Le Sokol, un idéal tchèque de vie en société
Quelque 15 000 personnes sont depuis dimanche et jusqu’à samedi à Prague, où se tient le XVIe rassemblement Sokol, du nom d’une organisation sportive, culturelle et patriotique qui réunit Tchèques d’origine, Tchèques de l’étranger et étrangers d’origine tchèque. Ce grand rassemblement, le premier depuis six ans, est organisé dans le cadre des célébrations du centenaire de la fondation de la Tchécoslovaquie. Mardi soir, ces 15 000 participants étaient réunis à l’O2 Arena pour une soirée de gala au cours de laquelle a été présenté ce que le Sokol, fort de son histoire riche de 156 ans, propose de mieux. Reportage.
« Les idéaux d’hier ne sont plus nécessairement les idéaux d’aujourd’hui, ou en tous les cas ils ne sont plus partagés. »
L’idéal de Sokol, ce n’est pas seulement « un esprit sain dans un corps sain » - devise de l’organisation - c’est aussi une idée que ses membres, depuis ses fondateurs en 1862, au moment de la renaissance du sentiment national tchèque lorsque Bohême et Moravie étaient sous domination autrichienne, se font de leur pays :
« Le Sokol, c’est d’abord une vision patriotique, mais aussi de fraternité entre les gens. Un des aspects marquants de Sokol est qu’il n’y a pas de hiérarchie. Que vous soyez riche ou pauvre, vous êtes membres du Sokol où, c’est une règle, tout le monde se tutoie. Il y a par ailleurs un mélange à la fois social et générationnel, puisqu’un gamin de 2 ans qui gambade peut être pris en charge par un pays qui en a 80, le tout sans aucun chichi. »
Vingt-cinq membres du Sokol de Paris, le seul existant en France, sont présents à Prague tout au long de cette semaine :« Nous avons tout d’abord participé au défilé [dans le centre de Prague] dimanche. C’était comme toujours très émouvant, même si celui de 1994 avait une saveur particulière, puisque c’était le premier ‘slet’ (mot tchèque qui désigne le grand rassemblement des organisations Sokol de République tchèque et de l’étranger) organisé après la révolution et l’ouverture de la République tchèque au monde. Sept hommes parmi nous participent également au mouvement d’ensemble. Et puis nous avons assisté à la soirée gala de sport ce mardi, qui a été une grande réussite en termes à la fois de qualité, de public, très nombreux, et de chaleur humaine. »
Ces jeudi et vendredi, Olivier participera au grand spectacle gymnique - ou mouvement d’ensemble comme il l’appelle lui-même - qui se tiendra à Eden, le stade du Slavia Prague :
« Expliquer ce que c’est, n’est pas facile, car c’est d’abord de l’ordre du ressenti.
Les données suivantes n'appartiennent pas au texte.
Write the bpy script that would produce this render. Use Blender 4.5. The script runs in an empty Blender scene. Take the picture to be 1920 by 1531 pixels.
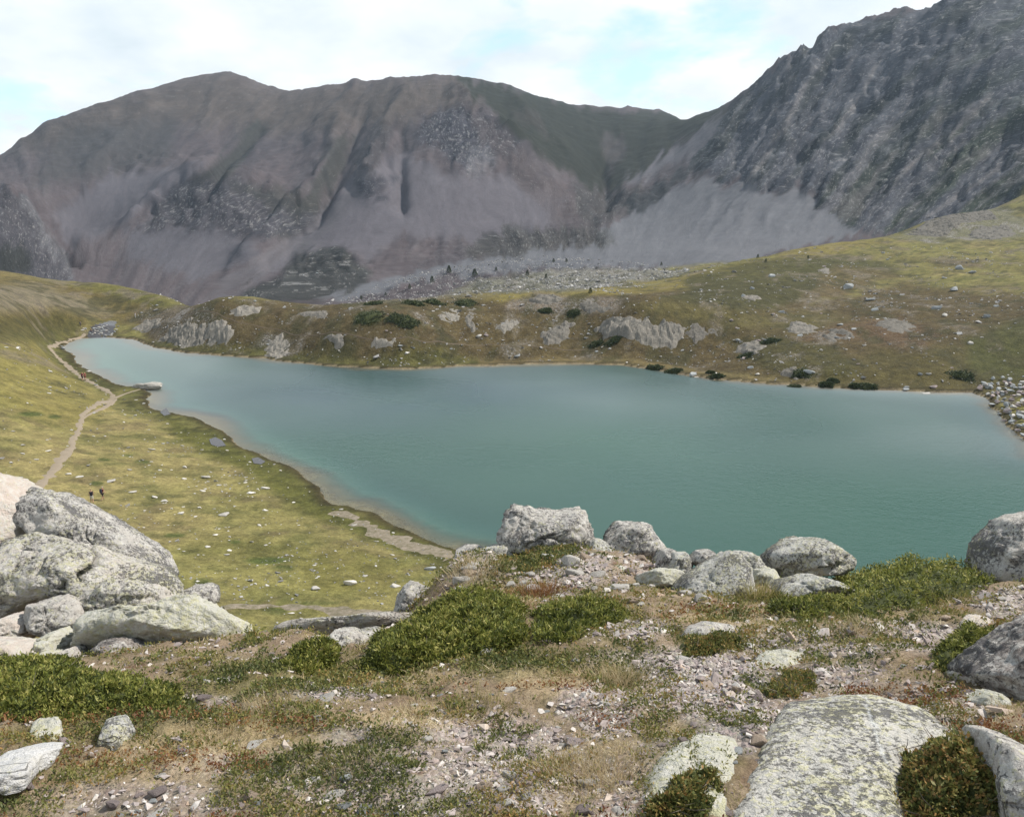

Quand vous n’êtes pas tombé dedans quand vous étiez petit, vous pouvez même penser que vous avez affaire à une secte parce que le Sokol n’est pas seulement une société de gymnastique. Il y a aussi un aspect affectif très fort et qui est d’autant plus fort pour les Sokols de l’étranger. Pour les Tchèques qui ont émigré, le Sokol représente un lien avec leurs racines et leurs origines tchèques. C’est d’ailleurs une des raisons pour lesquelles les Sokols à l’étranger subsistent. »
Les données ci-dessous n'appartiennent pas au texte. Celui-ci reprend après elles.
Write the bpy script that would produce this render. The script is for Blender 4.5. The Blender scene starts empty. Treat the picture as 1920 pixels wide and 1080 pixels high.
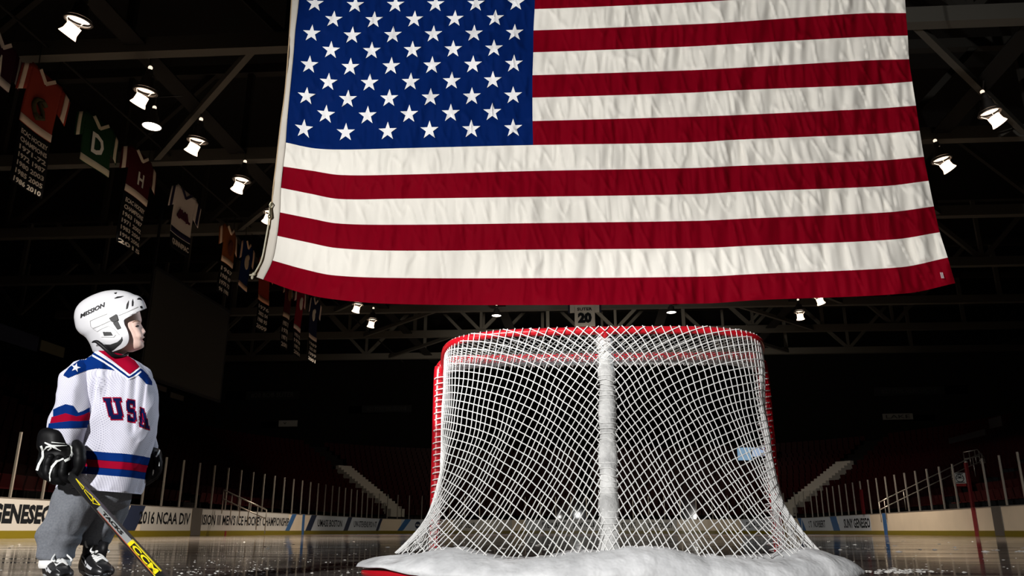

Titi parisien pur jus, Olivier est un exemple parfait de l’importance pour ces Tchèques de l’étranger de l’héritage des valeurs qu’incarne le mouvement Sokol :
« Mon père a quitté la Tchécoslovaquie en 1948 et a rencontré la femme qui allait devenir ma mère à Paris. Lui y resté et moi j’y suis né. J’ai donc baigné dans le Sokol depuis tout petit. J’ai participé à mon premier rassemblement en 1974, j’avais alors 14 ans. A l’époque, seuls les Sokols de l’étranger participaient à ces rassemblements, c’est-à-dire la diaspora tchèque qui a émigré au gré des fluctuations politiques ou des nécessités économiques. A partir de 1962, les Sokols tchèques de l’étranger se sont organisés pour perpétuer ces rassemblements. Tous les 4 ans à l’époque, et tous les 6 ans désormais depuis que la République tchèque est de nouveau ouverte au monde et aux idées libérales, on se réunit et c’est toujours un plaisir de se retrouver, car un lien se crée automatiquement par le simple fait d’être Sokol. »Et s’ils ne sont plus aussi nombreux qu’en 1938 ou 1948, lorsque les rassemblements Sokol à Prague avaient rassemblé jusqu’à plus de 500 000 participants et pris la forme de manifestations patriotiques contre les montées du nazisme puis du communisme, les Sokols de toute la République tchèque mais aussi de Slovaquie et donc de Paris et du monde entier réunis à Prague 100 ans après la fondation de la Tchécoslovaquie entendent quand même bien montrer tout au long de cette semaine de fête et de fraternité qu’un esprit sain dans un corps sain et dans une société saine reste un idéal moderne, un idéal aussi du XXIe siècle.